ゲンロン社長 上田洋子 インタビュー(後編) 「解散の選択肢は『絶対にありえない』とずっと言っていました」
――ここからはゲンロン入社後のお話を伺えればと思います。雑誌や書籍編集のお仕事は入社後に初めて行った感じでしょうか。
演劇博物館で助手をしていた時に展示の図録を作ったくらいなので、ほとんど未経験に近いと思います。もともとゲンロンには編集者になろうと思って入ったわけではなく、東さんの仕事を何か手伝えたらというくらいでした。研究者として論文を書いたり、読んだりといった作業は行っており、書くことは好きなので軽い気持ちだった。ただ、実際にやってみるとわからないことだらけでした。専門用語もわからないし、紙の選び方や、デザイナーさんとの打ち合わせの仕方もわからない。だから、色々とご迷惑をおかけしたと思います。東さんや、数年前からゲンロンにいた徳久(倫康)くんの仕事ぶりを見て、現場で学んでいく感じでした。
――上田さんは2017年にゲンロンの取締役に就任されますが、翌18年には解散危機が生じます。アルバイトや社員の退社が相次ぎ、東さんの精神状態が悪化。ついにはゲンロン解散を宣言する事態となります。ここで、東さんに代わって、代表取締役に就任されたのが上田さんでした。センシティブなテーマですが、こちらのお話もお聞かせいただけるでしょうか。
この話はけっこうトラウマで、今でも思い出すと泣いてしまうんです。東さんは同僚、上司であるとともに友人でもあったので、当時、「もうしんどい」という不満はよく聞いていました。「でも、あなたが作った会社だしちゃんとやるべき」と私は言い続けていたのですが、常に「しんどい、しんどい」と言われるとだんだんこっちも疲れてきて......。
私はポジティブなタイプなので「愚痴を言っても始まらないじゃん」と説得するのですが、東さんは「いや、もう辞めるから」の一点張り。さらに、こっちは一緒にやってきたつもりなのに、「俺が一人でやっている」みたいなことも言われ、どうしてそんなことを言わなきゃならないんだろう......と。その言葉を聞いたときは、寂しかったです。経営の不安を東さんが一人で抱えていたということが、私には見えていなかったんですね。
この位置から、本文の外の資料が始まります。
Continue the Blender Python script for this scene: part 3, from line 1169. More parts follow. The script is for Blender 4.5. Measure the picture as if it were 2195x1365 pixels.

「そんなに急に辞めると言うのはおかしい」と強く怒ったりもして、私のそういう振る舞いが、さらに精神的な負担になってしまった部分もあり、今となっては申し訳なかったなと思います。けれども当時は、「私はそれほど信用されていなかったんだ」と思っていました。
私は、解散の選択肢は「絶対にありえない」とずっと言っていました。ゲンロンは社会にとって必要な存在で、続けるべきだと思っていたからです。会社の存続案として、「出版社としてのゲンロンは解散、カフェだけを残す」という話もあったんですが、それもできれば避けたかった。出版とトークイベントの両方をやってこそ広く言葉が伝わるのだ、と。
そもそも私自身が王道を歩むようなタイプではなかったこともあって、流行に従ってみんなが見ているものを見て、みんなが読んでいるものを読むといった行動様式を避けて、何が面白いのか、何が正しいのか、自分の頭で考えたい人がたくさんいるはずだという確信があった。自分が若いころにこういう場所があればずいぶんと救われただろう、と常々思っていたこともあり、ゲンロンを潰す選択肢はあり得ませんでした。
大学院にさほど馴染めなかったこともあり、ゲンロンのような大学に限定されない知の形、テレビなども違うオルナタティブな議論の場所が日本にあることがすごく豊かなことだと実感していました。そもそも東さんの哲学や今までの発言から考えても、ここを潰したらおかしいじゃないか、とも思いました。解散危機の中で私が考えたのは、いかにゲンロンを存続させるか、その一点のみです。代表を引き受けるしかなければ、そうするしかないし、私では頼りないということであれば、誰か探すしかない。それだけです。
私が代表取締役になったことを、東さんは「引き受けてくれた」みたいに言ったり書いたりしていますが、「そんなの当たり前じゃん」と。あの騒動については、当時信頼関係をうまく築けていなかったことを、今でも悔しく思います。